Brad, you're in for a maddening time getting bigmouths on a fly.  However, you have found a perfect scenario to do so and really that is not all that common.  You said they spook when you finally get a "good" cast to them -- well, that's not a good enough cast then.  You need to land an unweighted fly very delicately on the water and guide it into their direct path.  It's not easy.  I would use at least 9 feet of leader and a 5x or 4x tippet and sparse flies like a san juan worm or caddis pupa or maybe a soft hackle no larger than size 10.  Take stock in the fact that bigmouths are usually less spooky than carp.

Moose439's picture
I seen Blueeye sight fish a

I seen Blueeye sight fish a small river  that rose up to mid water colum for his bait. It was in the same river in Missouri Josh was talking about.

TonyS's picture
I've seen pictures of white

I've seen pictures of white suckers allegedly caught on dry flies in colorado.  they were all from alpine lakes which have very slim pickins for food so maybe the whities got desparate enough to swat surface bugs.  generally I'd say highly unlikly to get one on a dry - they just ain't built for that.  Most likely the guy is catching chubs - which people seem to confuse both for trout and for suckers surprisingly often

brad's picture
Andy, I have been seeing

Andy, I have been seeing bigmouth buffalo feeding on the surface for years. They do it 24/7. No matter what season. Especially at the mouth of a feeder creek that feeds the lake I fish. Usually on summer afternoons/evenings, you can find at least 50 bigmouths feeding on the surface. And that's not including the ones in the rest of the creek before it finally enters the lake. I went today and fly fished at the mouth for TWO hours and caught NOTHING. It was my fault though, because I forgot to check this forum before I went. I was using an unweighted pink moth fly about the size of a half dollar. I think it's too big. You said to use a San Juan Worm, Caddis pupa, or soft hackle. I am still very much new to fly fishing, so I had to look up what those were. I don't have any way to get a San Juan Worm or Caddis Pupa fly this week, but I do have a fly that looks very similar to the soft hackle fly. I'll try that for now. Also, you said size 10. What would you compare that to in size? Penny, tumbnail, dime? Are those anywhere near it? Too big, too small? Haha I don't know much about it. And believe it or not, I actually was fishing the way you said though. I casted it ahead of them, reeled it in to their path and waited for them to suck it in. But once they got it right in front of their mouth, they would slowly submerge and reappear somewhere else nearby. I'm guessing it was the fly? I had only one hookup, but it got off within two seconds. Some of them would suck it in and then shoot it right back out. Say I tried one of the flies you said to use, and it sucked in the fly, how do I know it won't shoot it back out? Or do I need to try a differentt hookset or something? Anyways, I appreciate it Andy. Thanks for the help. -Brad


Jknuth's picture
I use a few different flies.

I use a few different flies. Most are small #14 ish 
The hook is about a 1/4" long. I have made a few algea flies for some locations using green bucktail and marabou. otherwise I normally use cheap dry flies but abuse the hackle so they wont float but sit an inch or so beneath the surface.
With a small fly it can be very hard to see the strike and nearly impossible to feel it. 
I normally watch the fish. when they take a piece of food into their mouths they will sink slightly, their mouth will pump at a different pace then before. normally a few quick twitches of their mouth. And their pectoral fins will often flick quickly.
Its subtle but when I see this I normally do a smooth sweeping hookset. Then HOLD ON!

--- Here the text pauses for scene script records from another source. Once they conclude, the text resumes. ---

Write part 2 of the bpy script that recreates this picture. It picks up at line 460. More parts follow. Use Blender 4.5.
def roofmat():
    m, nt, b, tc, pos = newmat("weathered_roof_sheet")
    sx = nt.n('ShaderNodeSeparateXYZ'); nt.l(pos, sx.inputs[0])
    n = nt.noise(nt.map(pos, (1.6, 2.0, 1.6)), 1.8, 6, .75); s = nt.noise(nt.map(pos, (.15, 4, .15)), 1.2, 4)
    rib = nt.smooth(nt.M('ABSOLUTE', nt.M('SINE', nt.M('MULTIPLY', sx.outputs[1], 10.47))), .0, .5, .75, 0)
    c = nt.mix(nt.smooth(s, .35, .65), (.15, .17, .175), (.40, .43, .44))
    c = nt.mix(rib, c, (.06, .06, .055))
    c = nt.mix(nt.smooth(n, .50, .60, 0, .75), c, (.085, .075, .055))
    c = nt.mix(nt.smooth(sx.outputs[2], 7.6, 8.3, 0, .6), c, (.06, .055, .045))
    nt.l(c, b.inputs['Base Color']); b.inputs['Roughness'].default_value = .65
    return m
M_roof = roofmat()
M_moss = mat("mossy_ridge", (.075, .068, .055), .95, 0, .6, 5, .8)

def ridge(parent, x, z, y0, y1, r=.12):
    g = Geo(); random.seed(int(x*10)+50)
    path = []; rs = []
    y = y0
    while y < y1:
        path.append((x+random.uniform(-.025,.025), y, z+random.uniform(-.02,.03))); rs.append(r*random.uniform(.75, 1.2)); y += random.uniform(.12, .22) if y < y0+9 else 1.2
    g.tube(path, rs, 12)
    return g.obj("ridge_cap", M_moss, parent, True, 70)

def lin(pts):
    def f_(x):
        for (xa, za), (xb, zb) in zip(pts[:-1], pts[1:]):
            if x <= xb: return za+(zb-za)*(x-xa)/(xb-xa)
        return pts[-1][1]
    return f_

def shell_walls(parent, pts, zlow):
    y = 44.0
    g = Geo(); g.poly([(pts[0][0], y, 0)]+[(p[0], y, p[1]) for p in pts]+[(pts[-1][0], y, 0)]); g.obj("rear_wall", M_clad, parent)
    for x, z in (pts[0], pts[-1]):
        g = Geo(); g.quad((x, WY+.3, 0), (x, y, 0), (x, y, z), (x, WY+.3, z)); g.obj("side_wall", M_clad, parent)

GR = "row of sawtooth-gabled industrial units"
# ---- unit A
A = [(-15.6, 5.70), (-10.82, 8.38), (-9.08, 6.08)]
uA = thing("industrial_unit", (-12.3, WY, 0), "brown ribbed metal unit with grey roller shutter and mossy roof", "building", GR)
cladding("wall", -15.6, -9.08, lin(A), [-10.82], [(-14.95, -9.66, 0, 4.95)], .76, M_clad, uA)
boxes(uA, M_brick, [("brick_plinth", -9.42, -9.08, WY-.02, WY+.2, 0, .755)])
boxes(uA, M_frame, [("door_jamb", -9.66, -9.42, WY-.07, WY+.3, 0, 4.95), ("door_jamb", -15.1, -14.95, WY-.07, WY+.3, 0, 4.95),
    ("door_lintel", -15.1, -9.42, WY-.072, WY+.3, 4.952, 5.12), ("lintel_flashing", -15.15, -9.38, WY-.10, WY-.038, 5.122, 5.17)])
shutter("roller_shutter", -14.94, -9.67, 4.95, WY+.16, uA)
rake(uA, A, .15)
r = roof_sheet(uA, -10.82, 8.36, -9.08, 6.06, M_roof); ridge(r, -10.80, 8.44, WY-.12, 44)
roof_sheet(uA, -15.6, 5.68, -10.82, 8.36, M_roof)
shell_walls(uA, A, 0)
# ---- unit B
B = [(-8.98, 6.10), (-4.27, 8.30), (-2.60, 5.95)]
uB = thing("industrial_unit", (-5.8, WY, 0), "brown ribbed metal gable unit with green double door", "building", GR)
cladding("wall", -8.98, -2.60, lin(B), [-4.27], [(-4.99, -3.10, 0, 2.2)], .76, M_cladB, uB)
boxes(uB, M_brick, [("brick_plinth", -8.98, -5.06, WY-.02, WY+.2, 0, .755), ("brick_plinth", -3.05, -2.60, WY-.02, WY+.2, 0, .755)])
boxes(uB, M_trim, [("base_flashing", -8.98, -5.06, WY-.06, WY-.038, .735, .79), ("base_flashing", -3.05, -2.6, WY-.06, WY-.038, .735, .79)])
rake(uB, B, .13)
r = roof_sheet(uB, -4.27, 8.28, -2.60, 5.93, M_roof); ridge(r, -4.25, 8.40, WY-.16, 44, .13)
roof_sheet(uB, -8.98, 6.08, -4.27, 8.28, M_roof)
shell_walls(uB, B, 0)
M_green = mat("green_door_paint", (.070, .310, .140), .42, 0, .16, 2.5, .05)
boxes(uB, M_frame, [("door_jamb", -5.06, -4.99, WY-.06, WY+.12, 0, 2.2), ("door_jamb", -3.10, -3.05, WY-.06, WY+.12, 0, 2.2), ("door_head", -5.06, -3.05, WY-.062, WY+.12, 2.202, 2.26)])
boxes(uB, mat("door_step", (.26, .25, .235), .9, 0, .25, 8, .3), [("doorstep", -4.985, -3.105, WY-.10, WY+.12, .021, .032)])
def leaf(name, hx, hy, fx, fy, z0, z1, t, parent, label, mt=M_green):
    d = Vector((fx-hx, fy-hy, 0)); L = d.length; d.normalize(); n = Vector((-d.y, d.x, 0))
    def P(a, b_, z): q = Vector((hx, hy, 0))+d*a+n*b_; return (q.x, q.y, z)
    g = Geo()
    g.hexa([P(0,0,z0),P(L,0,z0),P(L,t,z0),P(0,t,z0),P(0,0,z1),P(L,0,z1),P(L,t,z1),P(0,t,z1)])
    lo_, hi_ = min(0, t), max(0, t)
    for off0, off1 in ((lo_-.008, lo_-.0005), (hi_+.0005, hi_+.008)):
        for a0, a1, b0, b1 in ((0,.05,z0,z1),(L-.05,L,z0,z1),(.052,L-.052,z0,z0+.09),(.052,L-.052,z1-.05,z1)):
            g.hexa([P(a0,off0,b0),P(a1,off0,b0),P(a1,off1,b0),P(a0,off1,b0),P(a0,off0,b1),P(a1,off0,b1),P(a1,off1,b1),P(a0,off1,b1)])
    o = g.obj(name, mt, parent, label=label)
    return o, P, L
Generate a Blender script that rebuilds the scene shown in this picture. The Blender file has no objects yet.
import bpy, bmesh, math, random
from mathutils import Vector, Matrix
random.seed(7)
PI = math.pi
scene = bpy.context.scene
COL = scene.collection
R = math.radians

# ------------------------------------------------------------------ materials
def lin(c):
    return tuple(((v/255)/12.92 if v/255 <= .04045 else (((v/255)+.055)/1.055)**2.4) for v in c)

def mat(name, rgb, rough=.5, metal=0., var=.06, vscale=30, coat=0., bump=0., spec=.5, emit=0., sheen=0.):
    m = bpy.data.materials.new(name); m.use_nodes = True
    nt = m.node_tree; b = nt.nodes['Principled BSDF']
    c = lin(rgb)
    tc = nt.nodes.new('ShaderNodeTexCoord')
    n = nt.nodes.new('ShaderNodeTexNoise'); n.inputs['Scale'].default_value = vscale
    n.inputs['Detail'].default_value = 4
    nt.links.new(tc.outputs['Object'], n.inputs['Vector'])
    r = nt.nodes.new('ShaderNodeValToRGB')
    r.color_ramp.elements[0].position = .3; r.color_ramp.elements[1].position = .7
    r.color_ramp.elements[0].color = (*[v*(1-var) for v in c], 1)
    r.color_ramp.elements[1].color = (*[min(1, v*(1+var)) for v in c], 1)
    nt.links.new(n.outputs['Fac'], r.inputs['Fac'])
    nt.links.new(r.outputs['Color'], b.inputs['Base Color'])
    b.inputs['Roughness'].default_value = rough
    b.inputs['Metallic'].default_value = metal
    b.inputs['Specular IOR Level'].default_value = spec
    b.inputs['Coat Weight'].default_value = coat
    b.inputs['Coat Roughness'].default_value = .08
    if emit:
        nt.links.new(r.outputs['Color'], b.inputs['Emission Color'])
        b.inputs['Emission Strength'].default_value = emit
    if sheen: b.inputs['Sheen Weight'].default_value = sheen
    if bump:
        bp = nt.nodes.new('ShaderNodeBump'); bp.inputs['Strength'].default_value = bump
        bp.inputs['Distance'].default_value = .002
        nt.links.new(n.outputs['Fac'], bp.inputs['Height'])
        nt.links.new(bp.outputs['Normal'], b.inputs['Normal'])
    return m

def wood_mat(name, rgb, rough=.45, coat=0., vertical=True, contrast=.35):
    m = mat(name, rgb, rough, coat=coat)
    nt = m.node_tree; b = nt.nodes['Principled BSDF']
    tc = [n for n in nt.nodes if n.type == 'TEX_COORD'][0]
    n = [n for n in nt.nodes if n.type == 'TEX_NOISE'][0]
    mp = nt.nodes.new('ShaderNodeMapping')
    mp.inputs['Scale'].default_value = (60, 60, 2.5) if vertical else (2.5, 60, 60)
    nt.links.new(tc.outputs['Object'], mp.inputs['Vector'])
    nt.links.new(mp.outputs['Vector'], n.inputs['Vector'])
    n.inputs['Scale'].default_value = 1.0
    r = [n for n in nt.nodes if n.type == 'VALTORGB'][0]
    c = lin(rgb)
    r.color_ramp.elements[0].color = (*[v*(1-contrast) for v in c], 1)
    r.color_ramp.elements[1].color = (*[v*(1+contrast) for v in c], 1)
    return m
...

Another thing that works well for me is a #12 or #14 hook with a tiny float (just enough to cast) For bait I use a small waxworm or a maggot/spike. the float is set about 2-3" 
Cast upstream and see how they respond to it. I have had them eat the bobber, that can get frustrating. 

JK's picture
How 'Bout Carp?

Howdy LeakyWaders!


Carp are about the only sucker-type fish designed (mostly) to feed on the bottom that I've encountered feeding regularly on the surface. I've never heard of any redhorse, white, or blue suckers feeding up top.


The guy you ran across probably caught creek chubs. In poor lighting, if you were drunk, they might be mistaken for suckers.